### To do
Repeat all the material exactly; pictures stay out of your copy.

=== Source data ===

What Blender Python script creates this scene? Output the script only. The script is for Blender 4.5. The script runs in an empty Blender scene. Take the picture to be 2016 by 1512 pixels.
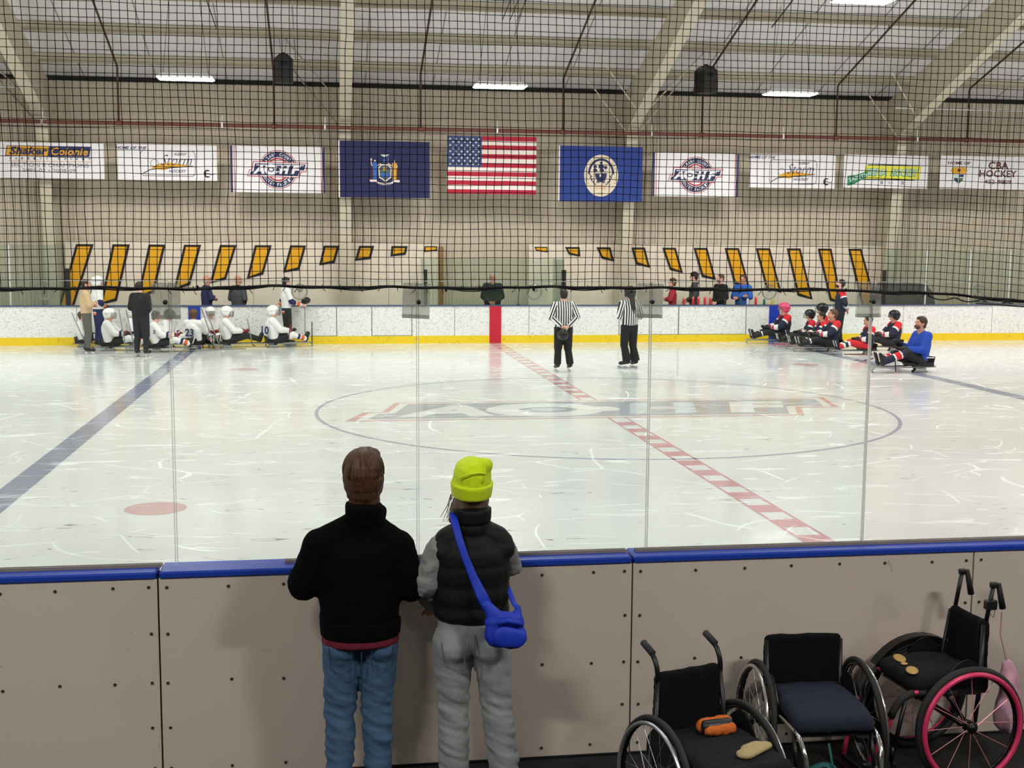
import bpy, bmesh, math, random
import numpy as np
from mathutils import Vector, Matrix, noise as mnoise
random.seed(7)
C = bpy.context.scene.collection
R_ = math.radians
# ------------------------------------------------------------------ camera, world, lamps, exposure
cam = bpy.data.cameras.new('camera'); camo = bpy.data.objects.new('camera', cam); C.objects.link(camo)
yaw, pit, rol = -0.1495, -0.1161, 0.0067
F = Vector((-math.sin(yaw), math.cos(yaw), 0)); RR = Vector((math.cos(yaw), math.sin(yaw), 0)); UU = Vector((0, 0, 1))
F, UU = F*math.cos(pit)+UU*math.sin(pit), UU*math.cos(pit)-F*math.sin(pit)
RR, UU = RR*math.cos(rol)+UU*math.sin(rol), UU*math.cos(rol)-RR*math.sin(rol)
M = Matrix((RR, UU, -F)).transposed().to_4x4(); M.translation = (-4.3722, -19.1295, 2.682)
camo.matrix_world = M
cam.sensor_width = 36; cam.lens = 36*2411/2016; cam.clip_start = .1; cam.clip_end = 200
sc = bpy.context.scene; sc.camera = camo
w = bpy.data.worlds.new('world'); sc.world = w; w.use_nodes = True
w.node_tree.nodes['Background'].inputs[0].default_value = (.9, .95, 1, 1)
w.node_tree.nodes['Background'].inputs[1].default_value = .05
sc.view_settings.view_transform = 'Standard'; sc.view_settings.look = 'None'
sc.view_settings.exposure = 0.13; sc.view_settings.gamma = 1; sc.view_settings.use_curve_mapping = False
sc.cycles.use_denoising = True
sc.cycles.max_bounces = 5; sc.cycles.diffuse_bounces = 3; sc.cycles.glossy_bounces = 2; sc.cycles.transmission_bounces = 3
sc.cycles.transparent_max_bounces = 16; sc.cycles.sample_clamp_indirect = 5; sc.cycles.use_adaptive_sampling = True; sc.cycles.adaptive_threshold = .03
sc.cycles.caustics_reflective = False; sc.cycles.caustics_refractive = False
LAMP_W = 98.0
WALL_Y, EAVE, SLOPE, RIDGE_Y = 15.0, 6.9, .333, -4.5
def lamp_z(y): return roof_z(y)-2.28+(.13 if y < 8 else 0)
def roof_z(y): return EAVE + (WALL_Y-y)*SLOPE if y > RIDGE_Y else EAVE + (WALL_Y-RIDGE_Y)*SLOPE - (RIDGE_Y-y)*SLOPE
LIGHT_X = [-28.88, -21.74, -14.6, -7.5, -.32, 6.82, 13.96, 21.1, 28.2]
LIGHT_Y = [10, 6, 2, -2, -6, -10]
for lx in LIGHT_X:
    for ly in LIGHT_Y:
        l = bpy.data.lights.new('high_bay_light', 'AREA'); l.shape = 'RECTANGLE'; l.size = 1.14; l.size_y = .42
        l.energy = LAMP_W; l.color = (1, .975, .94)
        o = bpy.data.objects.new('high_bay_light', l); C.objects.link(o); o.location = (lx, ly, lamp_z(ly)-.03)

for lx, ly in ((-13, -18), (-6.5, -18), (0, -18), (6.5, -18)):      # unseen fill lamps, added to brighten the spectators' side
    l = bpy.data.lights.new('stand_fill_light', 'AREA'); l.shape = 'RECTANGLE'; l.size = 1.24; l.size_y = .3
    l.energy = 165; l.color = (1, .96, .92)
    o = bpy.data.objects.new('stand_fill_light', l); C.objects.link(o); o.location = (lx, ly, 5.2)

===

### Response to the exercise
What Blender Python script creates this scene? Output the script only. The script is for Blender 4.5. The script runs in an empty Blender scene. Take the picture to be 2016 by 1512 pixels.
import bpy, bmesh, math, random
import numpy as np
from mathutils import Vector, Matrix, noise as mnoise
random.seed(7)
C = bpy.context.scene.collection
R_ = math.radians
# ------------------------------------------------------------------ camera, world, lamps, exposure
cam = bpy.data.cameras.new('camera'); camo = bpy.data.objects.new('camera', cam); C.objects.link(camo)
yaw, pit, rol = -0.1495, -0.1161, 0.0067
F = Vector((-math.sin(yaw), math.cos(yaw), 0)); RR = Vector((math.cos(yaw), math.sin(yaw), 0)); UU = Vector((0, 0, 1))
F, UU = F*math.cos(pit)+UU*math.sin(pit), UU*math.cos(pit)-F*math.sin(pit)
RR, UU = RR*math.cos(rol)+UU*math.sin(rol), UU*math.cos(rol)-RR*math.sin(rol)
M = Matrix((RR, UU, -F)).transposed().to_4x4(); M.translation = (-4.3722, -19.1295, 2.682)
camo.matrix_world = M
cam.sensor_width = 36; cam.lens = 36*2411/2016; cam.clip_start = .1; cam.clip_end = 200
sc = bpy.context.scene; sc.camera = camo
w = bpy.data.worlds.new('world'); sc.world = w; w.use_nodes = True
w.node_tree.nodes['Background'].inputs[0].default_value = (.9, .95, 1, 1)
w.node_tree.nodes['Background'].inputs[1].default_value = .05
sc.view_settings.view_transform = 'Standard'; sc.view_settings.look = 'None'
sc.view_settings.exposure = 0.13; sc.view_settings.gamma = 1; sc.view_settings.use_curve_mapping = False
sc.cycles.use_denoising = True
sc.cycles.max_bounces = 5; sc.cycles.diffuse_bounces = 3; sc.cycles.glossy_bounces = 2; sc.cycles.transmission_bounces = 3
sc.cycles.transparent_max_bounces = 16; sc.cycles.sample_clamp_indirect = 5; sc.cycles.use_adaptive_sampling = True; sc.cycles.adaptive_threshold = .03
sc.cycles.caustics_reflective = False; sc.cycles.caustics_refractive = False
LAMP_W = 98.0
WALL_Y, EAVE, SLOPE, RIDGE_Y = 15.0, 6.9, .333, -4.5
def lamp_z(y): return roof_z(y)-2.28+(.13 if y < 8 else 0)
def roof_z(y): return EAVE + (WALL_Y-y)*SLOPE if y > RIDGE_Y else EAVE + (WALL_Y-RIDGE_Y)*SLOPE - (RIDGE_Y-y)*SLOPE
LIGHT_X = [-28.88, -21.74, -14.6, -7.5, -.32, 6.82, 13.96, 21.1, 28.2]
LIGHT_Y = [10, 6, 2, -2, -6, -10]
for lx in LIGHT_X:
    for ly in LIGHT_Y:
        l = bpy.data.lights.new('high_bay_light', 'AREA'); l.shape = 'RECTANGLE'; l.size = 1.14; l.size_y = .42
        l.energy = LAMP_W; l.color = (1, .975, .94)
        o = bpy.data.objects.new('high_bay_light', l); C.objects.link(o); o.location = (lx, ly, lamp_z(ly)-.03)

for lx, ly in ((-13, -18), (-6.5, -18), (0, -18), (6.5, -18)):      # unseen fill lamps, added to brighten the spectators' side
    l = bpy.data.lights.new('stand_fill_light', 'AREA'); l.shape = 'RECTANGLE'; l.size = 1.24; l.size_y = .3
    l.energy = 165; l.color = (1, .96, .92)
    o = bpy.data.objects.new('stand_fill_light', l); C.objects.link(o); o.location = (lx, ly, 5.2)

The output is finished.